Soon even pumping the oil out will prove difficult, and the next step is to extract what remaining oil is available by pumping water into the well. As we know oil and water don't mix, so the water pushes the oil to the surface. All of this is expensive, and dependent on the prevailing price of oil as to whether it is even worthwhile going for the last of the resource. Given the price of oil these days however, and improvements in technological efficiencies, a lot more post-peak oil is commercially worth recovering.

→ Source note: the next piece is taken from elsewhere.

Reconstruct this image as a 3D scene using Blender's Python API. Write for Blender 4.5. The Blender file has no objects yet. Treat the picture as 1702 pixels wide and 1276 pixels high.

But again we hit a problem. Water is no longer the abundant resource we always assumed it to be, and as such has become costly. Pumping water into an oil well and leaving there is already becoming economically touch-and-go. Of course, the right form of gas would achieve the same result, if only…

Ah hah! Did you get ahead of me? Carbon dioxide can indeed be pumped into oil wells to allow the extraction of more of the remaining resource. And we have plenty of that. Indeed, so much we're not sure what to do with it.

So now imagine that CCS was not a matter of finding the right underground caves in outback Australia, for example, but of simply filling ready-made and proven robust holes that were once full of oil. Between the CO2 producers who would pay for someone to take their CO2 away, and the oil producers who would pay for CO2 because water has become too expensive, we have a market.

Within this market, UCG operators already have their CO2 "captured" and ready to go.

Suffice to say, taking in all of the above UCG remains an exciting prospect. And if we throw in whatever world or national governments ultimately come up with in terms of carbon regulation, rebates, trading schemes, or funding for alternative energies, and particularly "clean coal", then UCG is worth pursuing.